Musings,  Writing

“Here in my car I feel safest of all”(Part Two)

1979 by The Smashing Pumpkins

Released in 1996, as the second single from their “Mellon Collie and the Infinite Sadness” album, this is one of the Smashing Pumpkins most well known songs. I am not really a big fan of theirs if I’m honest, but something about this song spoke to me at the time. It’s not really typical of much of their other work up to that point. If the music press told me to like something I tried quite hard to do so, but their albums remained largely unplayed and largely under appreciated. I can’t pretend to understand what the lyric os about, but lines like

“And we don’t know just where our bones will rest
To dust I guess
Forgotten and absorbed into the earth below”

Don’t need much explanation. It’s not an uplifting song, but it brings warmth somehow.

Rotterdam (Or Anywhere) – The Beautiful South

Another song from 1996, and perhaps slightly more cheerful than the first song. The Beautiful South were an interesting band. The produced radio friendly songs which dealt with unfriendly subjects. Having said that, again, I have no idea what this is about. It just seems to fit with a long journey, and makes me smile thinking of Chloe deliberately singing the words wrong to annoy me!

Dr Fell – Juliet Turner

Juliet Turner was from journey a little later in our lives. This song was from her 2000 album “Burn the Black Suit”. I’m not sure how we happened upon Juliet really. The late Terry Wogan was a fan, so perhaps that is how? Anyway, she is from Northern Ireland, as will become clear on listening. This is a real celebration of an accent! It’s definitely easy listening, and we can’t play it without singing in the accent, which is of course done affectionately. Juliet stopped making more music around 2008 which is a great shame. Her cover version of Tom Waites “I Hope that I don’t fall in love with you” is beautiful, and I prefer it to the original. This is a joyous song, it makes me smile and it always seems to be sunny when I hear it. We saw her live and met her afterwards, and she was a beautiful person.

Place your Hands – Reef

Now the music snob in me is crying at this inclusion. I genuinely loathed this band, which is very unfair of me really. They were tagged in alongside many other bands as being part of the Chris Evans TFI Friday gang, this song in particular being used to introduce the letter section on the programme. However, as much as the music press at the time hated them, I will, your honour, put the case for the defence. Nobody who saw my two daughters singing along and waving their arms around like crazy in the back of the car could do anything other than include this on the list. It’s a peculiar Dad Rock song, with appallingly affected vocals, and a feel of a “white guy trying to have soul and failing” feel about it, but somehow..it just works.

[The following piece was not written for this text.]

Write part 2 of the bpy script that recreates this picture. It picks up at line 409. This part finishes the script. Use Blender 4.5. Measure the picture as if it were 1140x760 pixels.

Brown Eyed Girl – Van Morrison

I don’t get Van Morrison. I don’t get the people who like him. I once travelled back on the Tube in close proximity to people who had been to a gig of his at a small Jazz and Blues Club in West Kensington, and they were utter utter snobs of the highest order, spending the journey talking about the rest of the audience rather than “Van the Man’s” performance. I’ve tried really hard to try and get it. Anyway…this is nice. It has a la-la-la chorus, ideal for small vocally enthusiastic girls, and again, I can only enjoy it when imagining the girls joining in with it.